"Bir
kimse, birine, 'Seni çok seviyorum, sana âşığım, senin için
ölüyorum' diyebilir, ama sözünde doğruysa, bunu ispat etmesi gerekir!"
Allah
dostlarını seviyorum diyenin, sevgisinde samimiyse, onlara itaat etmesi
gerekir. Hocasının sevdiklerini sevmesi, sevmediklerini sevmemesi
gerekir. Hocasını sevenleri sever, sevmeyenleri de sevmez. Yani
hocasında fani olur, çünkü böyle büyük bir zatın sevgisine ulaşan,
Resulullah efendimize kadar bütün büyüklerin sevgisine kavuşur. Bir şeye
kavuşan, her şeye kavuşur. Ama her şeye kavuşmak isteyen, her yere
bağlanmaya çalışan, hiçbir şeye kavuşamaz...
Büyüklerle, Allah
dostlarıyla beraber olmak için, onları sevmek yeter. Ancak, hiçbir
ibadet yapmayan ve hiçbir günahtan sakınmayan büyükleri asla sevemez.
Onlar gibi olamayız ama elimizden geleni yapmamız şarttır. Dinin emir ve
yasaklarına hiç uymadan sadece, "Ben onları seviyorum" demesi yalan
olur. Çünkü sevgi yukarıdan gelir. Öyle olanı büyükler sevmez ki, o
büyükleri sevebilsin!..
Bir kimse, birine, "Seni çok
seviyorum, sana âşığım, senin için ölüyorum" diyebilir, ama sözünde
doğruysa, bunu ispat etmesi gerekir. Bu da şu şekilde ispat edilir:
* Sevdiğini sevenleri sevmesi, sevmeyenleri sevmemesi; sevdiğinin sevdiklerini sevmesi, sevmediklerini sevmemesi gerekir. Buna "hubb-i fillah, buğd-i fillah" denir. Eğer onun sevdiklerini sevmiyor, sevmediklerini seviyorsa sevgisinde samimi değildir.
* Seven, sevdiğinin hem sevincine, hem derdine ortak olmalı. Dertleri neyse çaresini aramalıdır.
* Onun gıyabında dua etmeli ve onun aleyhinde konuşulmasına fırsat vermemelidir.
İşte bunlar sevginin alametidir. Bunları uygulayanın sevgisi artar...
Bir âlim, rüyada Resulullah efendimizi gördü. "En iyi amel nedir?" diye sordu. "Bir velinin yanında bulunmaktır" buyurdu. "Peki, diri iken bulamazsak?" diye sorunca, "Diri iken de, ölü iken de onu sevmek, düşünmek böyledir" buyurdu.
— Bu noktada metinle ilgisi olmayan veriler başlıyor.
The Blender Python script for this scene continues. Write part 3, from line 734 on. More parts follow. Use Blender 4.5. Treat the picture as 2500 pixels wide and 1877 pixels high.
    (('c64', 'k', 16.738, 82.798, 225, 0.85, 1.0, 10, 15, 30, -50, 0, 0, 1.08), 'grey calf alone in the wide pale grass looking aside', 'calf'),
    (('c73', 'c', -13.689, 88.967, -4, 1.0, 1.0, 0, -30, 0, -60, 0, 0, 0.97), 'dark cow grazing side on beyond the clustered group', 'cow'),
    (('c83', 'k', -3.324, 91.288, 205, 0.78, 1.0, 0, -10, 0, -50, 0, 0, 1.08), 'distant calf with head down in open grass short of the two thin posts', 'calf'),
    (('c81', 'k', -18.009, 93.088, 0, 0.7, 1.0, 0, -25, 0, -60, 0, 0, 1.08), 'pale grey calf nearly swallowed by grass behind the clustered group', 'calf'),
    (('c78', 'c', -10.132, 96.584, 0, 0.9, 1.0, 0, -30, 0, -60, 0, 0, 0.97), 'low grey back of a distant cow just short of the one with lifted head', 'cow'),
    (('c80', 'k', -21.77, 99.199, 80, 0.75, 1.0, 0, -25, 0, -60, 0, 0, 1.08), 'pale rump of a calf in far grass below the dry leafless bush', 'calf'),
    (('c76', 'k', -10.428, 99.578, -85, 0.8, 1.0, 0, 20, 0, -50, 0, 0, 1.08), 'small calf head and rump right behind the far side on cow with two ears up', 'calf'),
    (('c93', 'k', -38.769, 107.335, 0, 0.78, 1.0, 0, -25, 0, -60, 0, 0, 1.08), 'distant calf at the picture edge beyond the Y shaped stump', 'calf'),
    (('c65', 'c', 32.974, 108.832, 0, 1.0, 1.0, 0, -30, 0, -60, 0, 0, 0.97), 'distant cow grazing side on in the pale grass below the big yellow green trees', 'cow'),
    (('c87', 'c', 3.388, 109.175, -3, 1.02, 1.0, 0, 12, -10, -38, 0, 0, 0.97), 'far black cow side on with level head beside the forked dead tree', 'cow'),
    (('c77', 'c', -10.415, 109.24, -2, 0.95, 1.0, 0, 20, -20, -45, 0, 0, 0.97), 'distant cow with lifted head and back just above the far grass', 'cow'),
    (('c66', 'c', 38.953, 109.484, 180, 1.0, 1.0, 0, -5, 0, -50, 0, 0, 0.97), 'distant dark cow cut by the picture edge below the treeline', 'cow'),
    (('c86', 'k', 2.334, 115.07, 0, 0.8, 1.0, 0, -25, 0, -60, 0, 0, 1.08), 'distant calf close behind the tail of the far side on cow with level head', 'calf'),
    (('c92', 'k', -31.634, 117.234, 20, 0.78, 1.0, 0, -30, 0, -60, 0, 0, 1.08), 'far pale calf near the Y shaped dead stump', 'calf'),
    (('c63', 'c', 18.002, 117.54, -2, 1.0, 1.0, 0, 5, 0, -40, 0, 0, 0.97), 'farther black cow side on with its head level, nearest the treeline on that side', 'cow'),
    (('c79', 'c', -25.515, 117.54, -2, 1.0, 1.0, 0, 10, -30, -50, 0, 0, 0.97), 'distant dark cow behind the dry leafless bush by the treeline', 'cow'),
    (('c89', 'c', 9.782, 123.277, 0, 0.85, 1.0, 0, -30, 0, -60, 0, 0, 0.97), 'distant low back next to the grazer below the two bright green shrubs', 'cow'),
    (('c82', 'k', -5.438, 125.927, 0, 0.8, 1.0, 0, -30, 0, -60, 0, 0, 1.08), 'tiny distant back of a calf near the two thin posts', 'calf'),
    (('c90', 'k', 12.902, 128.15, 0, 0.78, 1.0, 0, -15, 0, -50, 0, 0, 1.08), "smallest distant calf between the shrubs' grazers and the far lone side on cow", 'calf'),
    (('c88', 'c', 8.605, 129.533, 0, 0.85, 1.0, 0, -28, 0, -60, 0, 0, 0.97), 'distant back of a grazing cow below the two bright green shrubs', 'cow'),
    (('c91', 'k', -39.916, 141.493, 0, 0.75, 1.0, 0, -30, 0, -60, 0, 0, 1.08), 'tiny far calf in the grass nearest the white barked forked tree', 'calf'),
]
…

Eshab-ı kiramdan bir zatın çok üzüldüğünü gören Peygamber efendimiz ona sordu:
- Bu kadar niye üzülüyorsun?
- Ya Resulallah bizim halimiz ne olacak? Sizin bu anlattıklarınızı tam yapamıyoruz.
Böyle çok meyus ve mükedder iken Peygamber efendimiz orada bir müjde verdi:
-El mer'ü mea men ehabbe... Yani "Sen üzülme burada kimi seversen ahirette onunla berabersin" buyurdu.
Demek ki kim olduğumuz değil, kimi sevdiğimiz önemli.